Still, she found her first dip in the sea suitably shocking. “It’s so cold, these Irish people are mad,” she thought, before a few weeks later realising once you’re in, it becomes pretty tolerable. Just for some reason she’s able to tolerate it better than most. (In February of 2014, a group of swimmers from Eastern Bay attended the ice-mile challenge, at Lough Dan in Wicklow, the simple rule there being to complete a mile swim in water colder than five degrees Celsius; Wiedmer swam 25:51, a world record for a woman.)

Intrigued, she became more curious about the possibilities of open water swimming. Later in 2014, she completed the North Channel swim, in the fourth fastest time ever, still unaware of the more difficult Dál Riata route. That idea was only planted last Easter, when attending an open sea training camp organised by Pádraig Mallon, who runs the Infinity Channel Swimming and Piloting Services.

“Did you ever think of swimming the Dál Riata?” Mallon asked. Again she answered “why not?” without realising what that meant, forgetting too she’d just drunk a few glasses of wine. Mallon agreed to sponsor the attempt, including all the necessary piloting and support services.

All they really had to go on were the failed attempts, including that of celebrated British endurance swimmer Mercedes Gleitze, the first person to swim the straights of Gibraltar, and first woman to swim the English Channel. Gleitze attempted the Dál Riata back in 1928 although it proved beyond her.

It took another 84 years before someone eventually made it, when in 2012 the South Africa Wayne Soutter used his knowledge of the tides in the area to find a way across. It took him 12 hours and 15 minutes, his effort and exertions later turned into a stage drama.

Wiedmer trained mostly alone for her attempt, swimming between 35-55km a week, between the sea and pool. At 17km, the Dál Riata would be well within her range, but could she handle the cold?

“I’m really not sure,” she’s thinking now, stuck, it seems, in that struggle against the current, the cold penetrating every bone in her body. “Is this physically possible? I don’t think it is. Is it? And I’m cold, freezing cold. Don’t think about the cold. But I can’t. Don’t panic... but I want to get out. And this is scary now.”

So she stops, for a minute max, nourishing those negative thoughts with another feed from the support boat, a bit of a banana, a sip of warm watery porridge.

Only along with her will, her stroke is also weakening, the first sign of hypothermia, as her body tries to save itself by moving all the cold blood to her extremities.

“Sabrina, what is your name?” Mallon shouts from the support boat. “Sabrina, what day of the week is it?”

These, she knows, are the standard test questions for hypothermia, so she forces herself to answer. She remembers again her secret way of dealing with the cold, which is to think about nothing at all except the next stroke. Don’t allow any more wild thoughts escape.

Now for the last gamble. The coast is coming clearly into sight. The faster she swims, the warmer she’ll get. But will she have enough energy to sustain it?

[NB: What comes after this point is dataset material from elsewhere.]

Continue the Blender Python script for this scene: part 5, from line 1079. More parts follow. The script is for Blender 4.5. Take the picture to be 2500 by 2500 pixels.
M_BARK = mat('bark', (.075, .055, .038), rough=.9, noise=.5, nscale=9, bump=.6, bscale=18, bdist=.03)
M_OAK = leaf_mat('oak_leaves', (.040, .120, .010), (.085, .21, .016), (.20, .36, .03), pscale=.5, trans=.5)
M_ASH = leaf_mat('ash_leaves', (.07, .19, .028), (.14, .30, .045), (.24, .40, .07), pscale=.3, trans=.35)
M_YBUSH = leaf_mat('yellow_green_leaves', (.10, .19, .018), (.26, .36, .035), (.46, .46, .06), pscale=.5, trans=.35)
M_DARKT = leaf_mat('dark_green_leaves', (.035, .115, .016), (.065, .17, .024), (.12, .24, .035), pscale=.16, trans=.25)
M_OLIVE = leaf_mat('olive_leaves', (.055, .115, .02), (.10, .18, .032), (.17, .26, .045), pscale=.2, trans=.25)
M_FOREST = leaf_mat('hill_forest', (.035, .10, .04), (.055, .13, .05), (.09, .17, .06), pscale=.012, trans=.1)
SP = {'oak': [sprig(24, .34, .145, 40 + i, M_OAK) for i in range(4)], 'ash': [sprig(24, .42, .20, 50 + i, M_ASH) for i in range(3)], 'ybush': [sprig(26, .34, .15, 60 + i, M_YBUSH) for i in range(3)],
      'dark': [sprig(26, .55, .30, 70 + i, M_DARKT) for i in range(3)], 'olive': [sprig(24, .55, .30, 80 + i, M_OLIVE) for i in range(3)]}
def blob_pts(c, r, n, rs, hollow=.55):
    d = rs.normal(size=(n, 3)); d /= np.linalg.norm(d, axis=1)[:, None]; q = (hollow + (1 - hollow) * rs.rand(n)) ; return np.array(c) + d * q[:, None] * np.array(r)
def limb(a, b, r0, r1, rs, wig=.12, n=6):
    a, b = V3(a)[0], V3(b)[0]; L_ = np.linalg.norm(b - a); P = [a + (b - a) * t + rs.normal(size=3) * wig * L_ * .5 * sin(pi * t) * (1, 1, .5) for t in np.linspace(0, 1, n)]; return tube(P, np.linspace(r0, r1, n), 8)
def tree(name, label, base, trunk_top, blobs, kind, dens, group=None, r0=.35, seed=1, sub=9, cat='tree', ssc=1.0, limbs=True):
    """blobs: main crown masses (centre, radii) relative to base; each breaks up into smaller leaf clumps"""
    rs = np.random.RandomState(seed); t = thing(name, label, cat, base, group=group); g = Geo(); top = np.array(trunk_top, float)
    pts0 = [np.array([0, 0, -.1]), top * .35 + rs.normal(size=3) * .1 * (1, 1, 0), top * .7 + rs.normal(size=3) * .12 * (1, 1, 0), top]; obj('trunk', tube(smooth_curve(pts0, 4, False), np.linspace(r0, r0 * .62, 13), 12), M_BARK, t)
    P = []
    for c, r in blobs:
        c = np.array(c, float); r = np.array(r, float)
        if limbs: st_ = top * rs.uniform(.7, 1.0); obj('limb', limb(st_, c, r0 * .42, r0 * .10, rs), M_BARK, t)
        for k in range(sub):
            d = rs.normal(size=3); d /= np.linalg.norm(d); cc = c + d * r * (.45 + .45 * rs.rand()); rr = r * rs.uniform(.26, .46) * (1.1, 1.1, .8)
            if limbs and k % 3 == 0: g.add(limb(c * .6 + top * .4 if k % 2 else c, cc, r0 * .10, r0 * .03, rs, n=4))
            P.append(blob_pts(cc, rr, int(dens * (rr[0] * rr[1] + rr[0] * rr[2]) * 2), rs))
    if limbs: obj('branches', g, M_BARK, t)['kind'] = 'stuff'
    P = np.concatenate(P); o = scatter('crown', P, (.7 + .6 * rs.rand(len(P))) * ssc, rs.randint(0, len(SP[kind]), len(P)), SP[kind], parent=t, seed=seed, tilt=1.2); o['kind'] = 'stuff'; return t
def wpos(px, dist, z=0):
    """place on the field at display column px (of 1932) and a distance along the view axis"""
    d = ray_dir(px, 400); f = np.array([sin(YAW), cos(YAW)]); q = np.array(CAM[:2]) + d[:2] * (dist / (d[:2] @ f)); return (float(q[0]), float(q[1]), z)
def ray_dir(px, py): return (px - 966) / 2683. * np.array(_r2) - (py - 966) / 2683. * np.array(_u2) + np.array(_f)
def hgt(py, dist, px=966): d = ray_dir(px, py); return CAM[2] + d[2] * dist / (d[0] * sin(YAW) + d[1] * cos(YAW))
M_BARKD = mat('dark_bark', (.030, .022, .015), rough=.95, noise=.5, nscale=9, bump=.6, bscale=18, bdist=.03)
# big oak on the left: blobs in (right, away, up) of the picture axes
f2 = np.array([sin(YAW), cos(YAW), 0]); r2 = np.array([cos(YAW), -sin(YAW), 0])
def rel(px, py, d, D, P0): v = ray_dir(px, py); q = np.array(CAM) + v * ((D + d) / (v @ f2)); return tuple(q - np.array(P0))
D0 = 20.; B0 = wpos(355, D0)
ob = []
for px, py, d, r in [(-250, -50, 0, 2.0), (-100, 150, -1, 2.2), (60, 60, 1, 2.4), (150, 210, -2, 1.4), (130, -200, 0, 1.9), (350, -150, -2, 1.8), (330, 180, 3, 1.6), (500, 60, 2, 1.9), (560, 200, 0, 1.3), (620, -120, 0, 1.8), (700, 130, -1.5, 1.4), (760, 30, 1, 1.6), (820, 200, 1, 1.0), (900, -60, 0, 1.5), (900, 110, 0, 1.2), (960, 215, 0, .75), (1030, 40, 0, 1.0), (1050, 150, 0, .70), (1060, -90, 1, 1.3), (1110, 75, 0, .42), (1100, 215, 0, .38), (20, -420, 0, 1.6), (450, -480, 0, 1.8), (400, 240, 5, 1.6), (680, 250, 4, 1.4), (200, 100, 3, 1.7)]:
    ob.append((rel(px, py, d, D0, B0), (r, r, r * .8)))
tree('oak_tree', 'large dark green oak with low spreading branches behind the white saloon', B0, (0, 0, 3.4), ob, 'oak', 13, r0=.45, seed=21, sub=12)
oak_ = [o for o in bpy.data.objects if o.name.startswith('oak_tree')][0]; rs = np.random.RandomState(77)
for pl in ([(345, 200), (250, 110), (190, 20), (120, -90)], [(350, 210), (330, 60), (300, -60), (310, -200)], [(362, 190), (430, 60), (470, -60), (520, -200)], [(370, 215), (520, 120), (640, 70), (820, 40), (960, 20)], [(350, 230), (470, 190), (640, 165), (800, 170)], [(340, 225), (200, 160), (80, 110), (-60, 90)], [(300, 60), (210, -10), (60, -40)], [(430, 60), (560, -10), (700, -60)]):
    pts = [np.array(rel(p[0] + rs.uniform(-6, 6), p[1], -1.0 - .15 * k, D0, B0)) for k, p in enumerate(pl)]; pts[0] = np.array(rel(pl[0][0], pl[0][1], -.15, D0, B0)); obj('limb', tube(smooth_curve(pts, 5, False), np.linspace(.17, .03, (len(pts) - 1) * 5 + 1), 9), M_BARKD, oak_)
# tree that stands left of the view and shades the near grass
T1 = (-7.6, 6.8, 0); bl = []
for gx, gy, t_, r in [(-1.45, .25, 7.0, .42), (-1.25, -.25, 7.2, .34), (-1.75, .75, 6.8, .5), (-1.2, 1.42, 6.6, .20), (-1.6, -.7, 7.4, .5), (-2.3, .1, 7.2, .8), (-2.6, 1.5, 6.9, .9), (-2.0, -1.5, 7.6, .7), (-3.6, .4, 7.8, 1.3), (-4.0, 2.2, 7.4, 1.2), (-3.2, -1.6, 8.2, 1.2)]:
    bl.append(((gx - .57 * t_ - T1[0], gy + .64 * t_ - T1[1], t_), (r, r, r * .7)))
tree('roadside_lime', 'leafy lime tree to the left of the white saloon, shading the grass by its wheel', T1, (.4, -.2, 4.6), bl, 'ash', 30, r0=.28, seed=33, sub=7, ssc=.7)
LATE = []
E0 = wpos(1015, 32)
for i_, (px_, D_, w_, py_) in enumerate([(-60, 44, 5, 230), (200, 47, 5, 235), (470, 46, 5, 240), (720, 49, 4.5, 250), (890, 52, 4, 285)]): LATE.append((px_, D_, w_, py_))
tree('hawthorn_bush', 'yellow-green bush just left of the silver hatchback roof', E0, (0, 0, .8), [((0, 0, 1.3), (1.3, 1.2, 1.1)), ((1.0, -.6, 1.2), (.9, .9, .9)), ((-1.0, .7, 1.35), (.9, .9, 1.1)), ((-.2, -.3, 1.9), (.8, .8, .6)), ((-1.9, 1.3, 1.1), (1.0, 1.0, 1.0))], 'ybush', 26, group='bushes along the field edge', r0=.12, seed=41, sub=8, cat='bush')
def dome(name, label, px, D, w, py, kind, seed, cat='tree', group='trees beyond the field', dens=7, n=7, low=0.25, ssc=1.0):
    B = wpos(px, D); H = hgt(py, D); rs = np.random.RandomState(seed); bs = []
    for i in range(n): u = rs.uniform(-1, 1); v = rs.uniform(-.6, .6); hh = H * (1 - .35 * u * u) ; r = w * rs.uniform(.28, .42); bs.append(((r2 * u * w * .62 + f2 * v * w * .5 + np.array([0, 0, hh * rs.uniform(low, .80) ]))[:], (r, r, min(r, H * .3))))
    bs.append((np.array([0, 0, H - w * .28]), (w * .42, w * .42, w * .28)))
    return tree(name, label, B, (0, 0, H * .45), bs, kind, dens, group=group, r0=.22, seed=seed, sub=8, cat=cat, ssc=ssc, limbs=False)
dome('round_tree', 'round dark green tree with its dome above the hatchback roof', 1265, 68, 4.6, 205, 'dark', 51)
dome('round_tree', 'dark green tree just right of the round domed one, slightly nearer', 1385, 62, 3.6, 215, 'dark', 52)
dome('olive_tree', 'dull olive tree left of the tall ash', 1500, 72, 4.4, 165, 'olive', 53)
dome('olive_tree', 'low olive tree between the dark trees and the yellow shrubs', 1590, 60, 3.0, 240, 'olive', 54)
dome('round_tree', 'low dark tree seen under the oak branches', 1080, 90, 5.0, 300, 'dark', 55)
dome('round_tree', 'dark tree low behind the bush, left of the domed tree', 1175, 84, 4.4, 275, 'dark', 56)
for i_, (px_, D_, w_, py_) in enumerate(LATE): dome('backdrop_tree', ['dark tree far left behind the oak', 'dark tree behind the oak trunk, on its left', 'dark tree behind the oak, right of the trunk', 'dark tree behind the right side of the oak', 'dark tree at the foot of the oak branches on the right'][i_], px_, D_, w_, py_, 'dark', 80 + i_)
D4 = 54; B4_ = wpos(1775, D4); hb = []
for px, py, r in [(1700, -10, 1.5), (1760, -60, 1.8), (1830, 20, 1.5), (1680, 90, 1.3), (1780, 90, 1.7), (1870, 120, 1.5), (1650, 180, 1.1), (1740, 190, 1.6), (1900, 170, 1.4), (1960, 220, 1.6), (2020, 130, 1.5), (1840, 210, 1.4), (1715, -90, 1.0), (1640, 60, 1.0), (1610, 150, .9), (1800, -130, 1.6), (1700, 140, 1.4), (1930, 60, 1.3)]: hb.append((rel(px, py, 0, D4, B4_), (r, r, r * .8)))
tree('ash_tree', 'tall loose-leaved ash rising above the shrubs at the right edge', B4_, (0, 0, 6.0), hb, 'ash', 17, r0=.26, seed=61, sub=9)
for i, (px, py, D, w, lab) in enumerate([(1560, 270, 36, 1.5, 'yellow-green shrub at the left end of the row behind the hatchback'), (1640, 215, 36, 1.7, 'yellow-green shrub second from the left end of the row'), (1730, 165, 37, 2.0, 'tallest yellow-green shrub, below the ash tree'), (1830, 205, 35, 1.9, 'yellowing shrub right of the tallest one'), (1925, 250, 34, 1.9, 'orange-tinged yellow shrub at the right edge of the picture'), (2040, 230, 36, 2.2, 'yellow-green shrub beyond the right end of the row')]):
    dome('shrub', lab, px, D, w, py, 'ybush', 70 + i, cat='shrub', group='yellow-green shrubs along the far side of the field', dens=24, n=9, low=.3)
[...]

Suddenly and without warning the boat stops, and so she knows this must be the finish now, which it nearly is, a mere 20m away. She just has to hold on, then grab on to the nearest rock, raise her hand in the air to signal the end. Except she can’t, too dizzy to do anything except stand there, knee-deep again in cold slippery seaweed.

Then her hand goes up.

“What a relief,” she thinks, “now just get me into the boat, just get me dry.”

Which of course they promptly do, and she sheds tears of relief.

It’s just before 8.0pm, and she’d been in the water for just over eight and a half hours, thus smashing Soutter’s time by nearly four hours. And although Mallon’s guidance and judgement of the currents had been near perfect, she’d actually covered 32.2km in distance, almost half of that, in other words, swimming simply to stay still in the water.

She gave herself two days off work to recover, and without any trophy or prize beyond her own satisfaction, is now back training again for next month’s Loch Lomond swim in Scotland, which although 35km in length will feel like downhill compared to Dál Riata.

“And I don’t have to worry about any sea creatures this time,” she realises. “Or monsters. Different lake.”